-- Start of DATA BLOCK --
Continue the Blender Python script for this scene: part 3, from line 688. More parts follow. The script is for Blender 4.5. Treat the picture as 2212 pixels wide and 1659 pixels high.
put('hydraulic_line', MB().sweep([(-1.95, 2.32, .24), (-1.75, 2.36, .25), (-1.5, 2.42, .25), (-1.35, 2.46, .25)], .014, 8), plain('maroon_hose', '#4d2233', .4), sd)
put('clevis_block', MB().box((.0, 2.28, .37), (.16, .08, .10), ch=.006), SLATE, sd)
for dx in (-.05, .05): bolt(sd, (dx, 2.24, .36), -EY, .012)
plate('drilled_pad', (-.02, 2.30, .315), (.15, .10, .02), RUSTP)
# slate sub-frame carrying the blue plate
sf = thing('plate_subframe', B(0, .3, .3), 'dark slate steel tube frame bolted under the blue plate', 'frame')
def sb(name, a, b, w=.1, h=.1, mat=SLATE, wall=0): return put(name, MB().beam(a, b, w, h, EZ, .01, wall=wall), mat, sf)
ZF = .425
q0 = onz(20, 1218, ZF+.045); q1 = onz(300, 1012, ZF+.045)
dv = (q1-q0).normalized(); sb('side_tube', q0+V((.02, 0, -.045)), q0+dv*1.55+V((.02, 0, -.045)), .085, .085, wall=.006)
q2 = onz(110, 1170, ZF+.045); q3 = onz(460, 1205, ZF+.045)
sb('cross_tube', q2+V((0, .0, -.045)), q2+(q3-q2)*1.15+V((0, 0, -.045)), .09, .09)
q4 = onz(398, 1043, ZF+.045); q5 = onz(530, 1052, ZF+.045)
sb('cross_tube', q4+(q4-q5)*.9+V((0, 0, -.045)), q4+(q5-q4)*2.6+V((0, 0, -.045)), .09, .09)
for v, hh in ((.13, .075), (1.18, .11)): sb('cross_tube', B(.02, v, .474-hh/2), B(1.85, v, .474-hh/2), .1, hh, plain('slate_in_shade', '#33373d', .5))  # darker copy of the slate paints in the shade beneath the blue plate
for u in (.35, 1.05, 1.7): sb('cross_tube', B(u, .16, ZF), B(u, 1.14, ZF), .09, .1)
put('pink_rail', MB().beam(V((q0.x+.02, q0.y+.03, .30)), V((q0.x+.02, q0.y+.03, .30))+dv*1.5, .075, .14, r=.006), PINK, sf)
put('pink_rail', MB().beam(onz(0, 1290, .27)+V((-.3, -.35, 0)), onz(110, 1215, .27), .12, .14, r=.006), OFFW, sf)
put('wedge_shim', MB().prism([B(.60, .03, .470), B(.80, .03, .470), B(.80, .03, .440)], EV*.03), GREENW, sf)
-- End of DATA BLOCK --
WRITTEN PROBLEM
Reproduce the material verbatim, line by line.

SOLUTION BELOW
Continue the Blender Python script for this scene: part 3, from line 688. More parts follow. The script is for Blender 4.5. Treat the picture as 2212 pixels wide and 1659 pixels high.
put('hydraulic_line', MB().sweep([(-1.95, 2.32, .24), (-1.75, 2.36, .25), (-1.5, 2.42, .25), (-1.35, 2.46, .25)], .014, 8), plain('maroon_hose', '#4d2233', .4), sd)
put('clevis_block', MB().box((.0, 2.28, .37), (.16, .08, .10), ch=.006), SLATE, sd)
for dx in (-.05, .05): bolt(sd, (dx, 2.24, .36), -EY, .012)
plate('drilled_pad', (-.02, 2.30, .315), (.15, .10, .02), RUSTP)
# slate sub-frame carrying the blue plate
sf = thing('plate_subframe', B(0, .3, .3), 'dark slate steel tube frame bolted under the blue plate', 'frame')
def sb(name, a, b, w=.1, h=.1, mat=SLATE, wall=0): return put(name, MB().beam(a, b, w, h, EZ, .01, wall=wall), mat, sf)
ZF = .425
q0 = onz(20, 1218, ZF+.045); q1 = onz(300, 1012, ZF+.045)
dv = (q1-q0).normalized(); sb('side_tube', q0+V((.02, 0, -.045)), q0+dv*1.55+V((.02, 0, -.045)), .085, .085, wall=.006)
q2 = onz(110, 1170, ZF+.045); q3 = onz(460, 1205, ZF+.045)
sb('cross_tube', q2+V((0, .0, -.045)), q2+(q3-q2)*1.15+V((0, 0, -.045)), .09, .09)
q4 = onz(398, 1043, ZF+.045); q5 = onz(530, 1052, ZF+.045)
sb('cross_tube', q4+(q4-q5)*.9+V((0, 0, -.045)), q4+(q5-q4)*2.6+V((0, 0, -.045)), .09, .09)
for v, hh in ((.13, .075), (1.18, .11)): sb('cross_tube', B(.02, v, .474-hh/2), B(1.85, v, .474-hh/2), .1, hh, plain('slate_in_shade', '#33373d', .5))  # darker copy of the slate paints in the shade beneath the blue plate
for u in (.35, 1.05, 1.7): sb('cross_tube', B(u, .16, ZF), B(u, 1.14, ZF), .09, .1)
put('pink_rail', MB().beam(V((q0.x+.02, q0.y+.03, .30)), V((q0.x+.02, q0.y+.03, .30))+dv*1.5, .075, .14, r=.006), PINK, sf)
put('pink_rail', MB().beam(onz(0, 1290, .27)+V((-.3, -.35, 0)), onz(110, 1215, .27), .12, .14, r=.006), OFFW, sf)
put('wedge_shim', MB().prism([B(.60, .03, .470), B(.80, .03, .470), B(.80, .03, .440)], EV*.03), GREENW, sf)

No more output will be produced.